Where are map, reduce, select, filter, fold, zip ...?

I don't consider hand-rolling them in for/range as equivalent. Can I wind up with the same result? Yes. But I could do it with gotos too.

And I've seen "loops are the same as map/reduce etc" advanced as a serious argument by people who weren't, so far as I could tell, trying to tug on my leg.



Most of the questions about "how do I do X in Go?" are answered with "just write a loop". Yes, that means map/reduce, filter, fold, zip, etc. If writing simple loops gets your hackles up, Go is not the language for you. For me, I worry about the hard stuff, not easy loops.


> If writing simple loops gets your hackles up, Go is not the language for you.

What gets my hackles up is claiming that "it's just the same".

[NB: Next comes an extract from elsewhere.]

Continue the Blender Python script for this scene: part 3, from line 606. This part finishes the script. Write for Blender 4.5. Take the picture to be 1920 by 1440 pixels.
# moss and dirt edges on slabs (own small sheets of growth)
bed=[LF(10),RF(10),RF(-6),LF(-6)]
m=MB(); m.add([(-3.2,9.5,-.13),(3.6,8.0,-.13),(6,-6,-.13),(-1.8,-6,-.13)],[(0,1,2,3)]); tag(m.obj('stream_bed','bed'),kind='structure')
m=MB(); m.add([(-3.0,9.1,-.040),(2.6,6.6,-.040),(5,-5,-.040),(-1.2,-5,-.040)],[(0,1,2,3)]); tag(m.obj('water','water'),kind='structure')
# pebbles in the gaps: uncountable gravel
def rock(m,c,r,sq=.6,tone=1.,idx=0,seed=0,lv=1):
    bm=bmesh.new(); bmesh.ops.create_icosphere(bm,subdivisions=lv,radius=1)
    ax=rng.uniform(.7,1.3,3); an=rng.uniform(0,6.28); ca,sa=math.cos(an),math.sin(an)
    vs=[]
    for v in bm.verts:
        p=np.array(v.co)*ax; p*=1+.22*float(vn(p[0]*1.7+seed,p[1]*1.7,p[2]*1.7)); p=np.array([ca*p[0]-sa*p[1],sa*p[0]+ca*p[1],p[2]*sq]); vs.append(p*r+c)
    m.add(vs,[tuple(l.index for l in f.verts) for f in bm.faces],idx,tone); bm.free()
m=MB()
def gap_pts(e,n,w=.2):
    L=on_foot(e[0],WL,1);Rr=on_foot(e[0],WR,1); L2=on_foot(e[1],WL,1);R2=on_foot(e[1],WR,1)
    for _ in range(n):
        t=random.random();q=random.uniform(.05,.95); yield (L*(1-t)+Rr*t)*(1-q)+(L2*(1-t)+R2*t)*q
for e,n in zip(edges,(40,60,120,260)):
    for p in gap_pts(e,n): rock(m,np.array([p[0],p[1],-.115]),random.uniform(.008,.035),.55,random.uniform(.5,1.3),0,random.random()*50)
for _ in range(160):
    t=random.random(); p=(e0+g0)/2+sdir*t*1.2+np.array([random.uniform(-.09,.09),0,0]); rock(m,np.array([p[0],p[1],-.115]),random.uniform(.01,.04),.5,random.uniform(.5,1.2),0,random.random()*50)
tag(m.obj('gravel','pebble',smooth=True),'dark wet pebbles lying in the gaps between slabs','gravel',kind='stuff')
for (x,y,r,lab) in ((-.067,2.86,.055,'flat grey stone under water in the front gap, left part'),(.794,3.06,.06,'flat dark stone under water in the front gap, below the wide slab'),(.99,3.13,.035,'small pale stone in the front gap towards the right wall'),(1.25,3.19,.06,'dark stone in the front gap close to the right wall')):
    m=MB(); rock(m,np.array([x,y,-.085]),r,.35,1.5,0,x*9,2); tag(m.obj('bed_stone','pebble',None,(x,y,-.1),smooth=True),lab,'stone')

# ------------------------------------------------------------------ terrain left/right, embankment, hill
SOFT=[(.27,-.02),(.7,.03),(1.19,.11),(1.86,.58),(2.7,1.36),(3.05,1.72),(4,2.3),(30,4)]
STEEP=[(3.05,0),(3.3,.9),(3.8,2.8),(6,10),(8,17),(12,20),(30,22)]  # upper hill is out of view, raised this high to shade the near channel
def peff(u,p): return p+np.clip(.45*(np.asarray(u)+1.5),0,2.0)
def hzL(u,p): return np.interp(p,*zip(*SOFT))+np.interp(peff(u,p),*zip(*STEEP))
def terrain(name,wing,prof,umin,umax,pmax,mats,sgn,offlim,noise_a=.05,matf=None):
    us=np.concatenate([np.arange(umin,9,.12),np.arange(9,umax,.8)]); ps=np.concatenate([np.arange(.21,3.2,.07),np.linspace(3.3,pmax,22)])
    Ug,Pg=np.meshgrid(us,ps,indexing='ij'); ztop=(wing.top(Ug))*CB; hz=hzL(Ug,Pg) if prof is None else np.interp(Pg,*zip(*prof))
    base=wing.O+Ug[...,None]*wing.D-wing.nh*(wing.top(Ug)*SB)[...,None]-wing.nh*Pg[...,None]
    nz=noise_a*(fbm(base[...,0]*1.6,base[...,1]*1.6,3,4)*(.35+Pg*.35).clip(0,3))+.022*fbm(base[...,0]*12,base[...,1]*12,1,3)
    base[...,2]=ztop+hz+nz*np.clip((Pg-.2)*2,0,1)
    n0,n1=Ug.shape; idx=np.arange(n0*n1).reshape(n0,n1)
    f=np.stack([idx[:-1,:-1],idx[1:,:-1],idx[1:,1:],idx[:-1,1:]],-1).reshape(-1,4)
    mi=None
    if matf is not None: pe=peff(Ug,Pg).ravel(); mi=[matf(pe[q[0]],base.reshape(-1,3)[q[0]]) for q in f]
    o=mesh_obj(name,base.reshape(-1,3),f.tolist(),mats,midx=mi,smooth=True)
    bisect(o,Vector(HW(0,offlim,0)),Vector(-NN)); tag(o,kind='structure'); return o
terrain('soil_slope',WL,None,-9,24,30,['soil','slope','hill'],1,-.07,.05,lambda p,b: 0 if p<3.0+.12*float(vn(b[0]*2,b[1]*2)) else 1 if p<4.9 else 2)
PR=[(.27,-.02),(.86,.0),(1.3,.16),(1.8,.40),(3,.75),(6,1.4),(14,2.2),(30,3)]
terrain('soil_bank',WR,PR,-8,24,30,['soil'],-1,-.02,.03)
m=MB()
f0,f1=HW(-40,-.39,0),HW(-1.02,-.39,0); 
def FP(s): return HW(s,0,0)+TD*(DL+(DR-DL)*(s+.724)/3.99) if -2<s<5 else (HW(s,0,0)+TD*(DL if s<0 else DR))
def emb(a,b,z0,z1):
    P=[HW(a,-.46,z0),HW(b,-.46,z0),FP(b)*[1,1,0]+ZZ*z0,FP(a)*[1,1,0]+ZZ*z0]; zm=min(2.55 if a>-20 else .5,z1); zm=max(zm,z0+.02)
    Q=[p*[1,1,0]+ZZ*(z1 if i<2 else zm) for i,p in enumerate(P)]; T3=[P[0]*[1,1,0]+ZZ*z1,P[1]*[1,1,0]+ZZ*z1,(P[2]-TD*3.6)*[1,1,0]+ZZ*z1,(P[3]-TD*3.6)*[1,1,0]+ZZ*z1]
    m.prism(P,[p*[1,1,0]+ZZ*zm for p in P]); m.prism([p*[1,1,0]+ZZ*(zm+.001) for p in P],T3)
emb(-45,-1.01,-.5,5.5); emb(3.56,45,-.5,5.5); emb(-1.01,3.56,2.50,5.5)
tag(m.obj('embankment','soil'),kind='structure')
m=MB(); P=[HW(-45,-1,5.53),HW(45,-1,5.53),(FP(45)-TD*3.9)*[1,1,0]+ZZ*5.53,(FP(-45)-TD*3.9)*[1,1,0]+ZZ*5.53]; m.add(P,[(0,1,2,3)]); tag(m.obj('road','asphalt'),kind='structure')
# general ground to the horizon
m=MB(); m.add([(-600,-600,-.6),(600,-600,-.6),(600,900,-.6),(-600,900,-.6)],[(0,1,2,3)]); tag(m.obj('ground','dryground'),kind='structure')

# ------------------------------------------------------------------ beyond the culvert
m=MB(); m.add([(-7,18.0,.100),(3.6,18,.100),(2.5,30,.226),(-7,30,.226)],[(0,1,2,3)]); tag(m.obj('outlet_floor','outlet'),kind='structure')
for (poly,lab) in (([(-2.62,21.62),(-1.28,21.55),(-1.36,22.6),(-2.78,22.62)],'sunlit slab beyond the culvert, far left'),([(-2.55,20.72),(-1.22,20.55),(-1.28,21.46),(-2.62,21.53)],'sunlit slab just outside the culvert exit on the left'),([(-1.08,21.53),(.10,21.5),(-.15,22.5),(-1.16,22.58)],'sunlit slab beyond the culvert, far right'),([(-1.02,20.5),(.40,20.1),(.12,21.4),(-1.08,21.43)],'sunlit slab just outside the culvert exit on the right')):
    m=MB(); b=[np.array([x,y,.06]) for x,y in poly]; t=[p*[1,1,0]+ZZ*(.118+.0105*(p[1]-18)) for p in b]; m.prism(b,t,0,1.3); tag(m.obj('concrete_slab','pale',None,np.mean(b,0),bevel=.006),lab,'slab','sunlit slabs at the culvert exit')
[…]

The same argument works for any language that satisfies the structured programming theorem, including assembler.

"If writing simple BNE $reg gets your hackles up, Assembler is not the language for you."


For most people's uses, it's the same. Certainly, there can be performance benefits if your language's implementation uses lazy evaluation and you have a very large list and you only need to evaluate a small portion of the list... but in my experience, that is very rarely the case in real programs.


> For most people's uses, it's the same.

I look forward to seeing how I can chain multiple operations on a set into a single line of Go.


Cramming a lot of logic into a single line of code is an anti-pattern and not a goal of the go language.

Also see the aforementioned "the answer is to write a loop".


As I said, I've seen people say "it's the same".

It is not the same.

Saying "supports higher level and lower level" programming when you don't actually support most higher level programming primitives is also, from my point of view, untrue.

Go's design choices are what they are, which is fine. But I just see a lot of people who argue, in all seriousness, that a loop has the same level of abstraction as map, filter etc. It simply doesn't.


I can put the loop a function if you want a nice compact version with a friendly name. Not sure what level of abstraction you're missing.


I can label a GOTO as well.

That languages are turing equivalent doesn't mean that they operate at the same level of abstraction; trying to pass one off as being "the same" as another is just silly.